Hidden under a mile of ice in Greenland until recently discovered is a massive canyon comparable in some ways to the Grand Canyon, according to a NASA news release.

The canyon is a meandering river channel is at least 460 miles, longer than the Grand Canyon, and is 2,600 feet deep at some points, putting it on par with some the Grand Canyon's sections.

The discovery was made during an airborne science mission and the study on the data was published Thursday in Science.

"One might assume that the landscape of the Earth has been fully explored and mapped," said lead author Jonathan Bamber, professor of physical geography at the University of Bristol in the U.K. "Our research shows there's still a lot left to discover."

The research team pieced together the landscape hidden beneath the mile of ice using data from a NASA's operation IceBridge from 2009-2012, in addition with several decades of data from the U.K. and Germany. Operation IceBridge featured primarily a Multichannel Coherent Radar Depth, which is capable of seeing through massive amounts of ice to determine its thickness and what lies beneath.
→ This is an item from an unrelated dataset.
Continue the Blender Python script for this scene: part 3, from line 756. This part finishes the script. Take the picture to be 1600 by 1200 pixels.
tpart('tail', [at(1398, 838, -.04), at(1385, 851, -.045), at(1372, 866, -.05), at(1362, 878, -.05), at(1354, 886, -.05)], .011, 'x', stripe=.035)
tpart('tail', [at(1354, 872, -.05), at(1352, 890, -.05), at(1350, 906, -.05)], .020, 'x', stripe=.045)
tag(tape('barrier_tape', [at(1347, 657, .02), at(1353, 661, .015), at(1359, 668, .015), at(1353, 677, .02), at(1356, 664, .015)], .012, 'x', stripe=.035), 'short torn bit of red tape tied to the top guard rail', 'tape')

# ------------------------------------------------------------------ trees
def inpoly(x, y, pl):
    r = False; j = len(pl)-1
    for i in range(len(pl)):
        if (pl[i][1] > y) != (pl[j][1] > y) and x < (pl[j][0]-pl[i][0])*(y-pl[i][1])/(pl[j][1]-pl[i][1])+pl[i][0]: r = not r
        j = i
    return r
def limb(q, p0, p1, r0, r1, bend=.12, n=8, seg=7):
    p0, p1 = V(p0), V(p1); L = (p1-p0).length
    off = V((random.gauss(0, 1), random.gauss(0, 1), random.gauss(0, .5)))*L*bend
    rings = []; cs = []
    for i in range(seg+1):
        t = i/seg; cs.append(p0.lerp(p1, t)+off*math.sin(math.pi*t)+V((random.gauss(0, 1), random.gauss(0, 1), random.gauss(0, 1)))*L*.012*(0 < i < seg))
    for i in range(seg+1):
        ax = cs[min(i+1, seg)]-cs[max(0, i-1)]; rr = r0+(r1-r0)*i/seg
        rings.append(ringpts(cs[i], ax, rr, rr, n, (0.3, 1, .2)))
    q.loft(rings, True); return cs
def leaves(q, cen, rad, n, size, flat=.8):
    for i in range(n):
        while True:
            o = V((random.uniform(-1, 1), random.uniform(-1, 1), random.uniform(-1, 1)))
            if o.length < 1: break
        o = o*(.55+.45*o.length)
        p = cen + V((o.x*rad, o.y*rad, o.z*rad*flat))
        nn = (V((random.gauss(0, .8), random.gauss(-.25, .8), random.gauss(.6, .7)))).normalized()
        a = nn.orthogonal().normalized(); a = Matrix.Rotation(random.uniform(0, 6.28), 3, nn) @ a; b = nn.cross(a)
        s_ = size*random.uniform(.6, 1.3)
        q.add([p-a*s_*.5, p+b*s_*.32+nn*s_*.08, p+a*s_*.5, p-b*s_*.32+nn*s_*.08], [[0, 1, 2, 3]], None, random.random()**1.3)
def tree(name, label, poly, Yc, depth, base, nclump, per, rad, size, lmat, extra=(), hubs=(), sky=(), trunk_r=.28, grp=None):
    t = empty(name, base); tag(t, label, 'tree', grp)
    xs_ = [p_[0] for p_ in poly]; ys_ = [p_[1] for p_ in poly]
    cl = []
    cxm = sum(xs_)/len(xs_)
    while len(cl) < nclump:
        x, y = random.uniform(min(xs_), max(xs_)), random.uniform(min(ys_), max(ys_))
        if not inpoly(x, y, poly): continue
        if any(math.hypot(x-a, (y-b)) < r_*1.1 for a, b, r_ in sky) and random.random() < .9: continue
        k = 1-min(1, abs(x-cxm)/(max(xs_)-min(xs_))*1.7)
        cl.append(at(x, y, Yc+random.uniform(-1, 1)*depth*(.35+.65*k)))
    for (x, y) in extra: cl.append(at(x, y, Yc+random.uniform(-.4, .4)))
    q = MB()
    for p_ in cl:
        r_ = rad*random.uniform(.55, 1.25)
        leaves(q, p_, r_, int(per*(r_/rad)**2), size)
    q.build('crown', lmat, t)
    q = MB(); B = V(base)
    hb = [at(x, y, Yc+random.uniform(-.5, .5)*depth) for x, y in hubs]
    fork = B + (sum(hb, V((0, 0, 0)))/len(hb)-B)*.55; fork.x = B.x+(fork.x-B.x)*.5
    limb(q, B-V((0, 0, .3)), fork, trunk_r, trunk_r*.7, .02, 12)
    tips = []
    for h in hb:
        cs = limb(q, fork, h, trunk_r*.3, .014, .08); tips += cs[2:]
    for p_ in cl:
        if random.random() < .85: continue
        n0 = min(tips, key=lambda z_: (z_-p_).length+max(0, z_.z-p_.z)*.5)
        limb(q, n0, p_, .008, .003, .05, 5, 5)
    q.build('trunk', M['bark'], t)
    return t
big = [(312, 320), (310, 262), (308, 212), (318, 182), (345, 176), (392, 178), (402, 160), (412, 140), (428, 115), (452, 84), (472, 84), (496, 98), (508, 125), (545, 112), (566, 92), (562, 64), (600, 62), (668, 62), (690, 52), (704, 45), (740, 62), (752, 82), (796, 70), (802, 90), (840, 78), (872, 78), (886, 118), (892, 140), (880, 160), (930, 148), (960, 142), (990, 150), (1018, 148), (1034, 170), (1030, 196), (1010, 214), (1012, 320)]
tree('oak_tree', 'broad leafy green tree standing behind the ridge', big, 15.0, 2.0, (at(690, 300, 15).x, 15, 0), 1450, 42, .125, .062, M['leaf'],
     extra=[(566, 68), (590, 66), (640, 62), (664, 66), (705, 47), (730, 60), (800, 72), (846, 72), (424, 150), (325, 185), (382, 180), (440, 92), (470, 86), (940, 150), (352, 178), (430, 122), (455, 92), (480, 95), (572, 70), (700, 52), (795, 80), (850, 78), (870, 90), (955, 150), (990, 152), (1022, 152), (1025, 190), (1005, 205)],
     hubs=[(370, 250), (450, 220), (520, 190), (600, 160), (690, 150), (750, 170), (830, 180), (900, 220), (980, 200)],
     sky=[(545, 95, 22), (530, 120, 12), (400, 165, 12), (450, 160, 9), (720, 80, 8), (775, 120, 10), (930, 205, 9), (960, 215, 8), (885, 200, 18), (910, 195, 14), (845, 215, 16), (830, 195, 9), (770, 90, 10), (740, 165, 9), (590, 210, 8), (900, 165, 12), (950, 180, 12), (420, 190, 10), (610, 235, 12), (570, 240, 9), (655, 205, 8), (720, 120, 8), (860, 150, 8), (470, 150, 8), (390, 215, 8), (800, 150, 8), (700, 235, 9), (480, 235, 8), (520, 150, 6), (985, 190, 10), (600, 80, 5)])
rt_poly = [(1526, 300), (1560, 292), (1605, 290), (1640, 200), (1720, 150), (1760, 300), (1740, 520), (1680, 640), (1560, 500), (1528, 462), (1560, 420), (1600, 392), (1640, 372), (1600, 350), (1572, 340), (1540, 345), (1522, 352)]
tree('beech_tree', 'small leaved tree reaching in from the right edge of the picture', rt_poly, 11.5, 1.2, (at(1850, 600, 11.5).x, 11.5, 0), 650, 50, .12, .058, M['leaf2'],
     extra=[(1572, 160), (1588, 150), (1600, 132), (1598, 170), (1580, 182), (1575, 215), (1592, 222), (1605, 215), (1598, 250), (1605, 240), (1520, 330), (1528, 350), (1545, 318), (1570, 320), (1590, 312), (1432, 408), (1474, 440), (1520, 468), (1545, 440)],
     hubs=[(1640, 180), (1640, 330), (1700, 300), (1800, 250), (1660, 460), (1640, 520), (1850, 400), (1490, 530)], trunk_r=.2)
"Two things helped lead to this discovery," said Michael Studinger, IceBridge project scientist at NASA's Goddard Space Flight Center in Greenbelt, Md. "It was the enormous amount of data collected by IceBridge and the work of combining it with other datasets into a Greenland-wide compilation of all existing data that makes this feature appear in front of our eyes."

Operation IceBridge will return to Greenland in March 2014 to gather more data on land and sea ice in the Arctic. The researchers believe the canyon is vital to transporting sub-glacial meltwater from Greenland's interior to the ocean.

"It is quite remarkable that a channel the size of the Grand Canyon is discovered in the 21st century below the Greenland ice sheet," said Studinger. "It shows how little we still know about the bedrock below large continental ice sheets."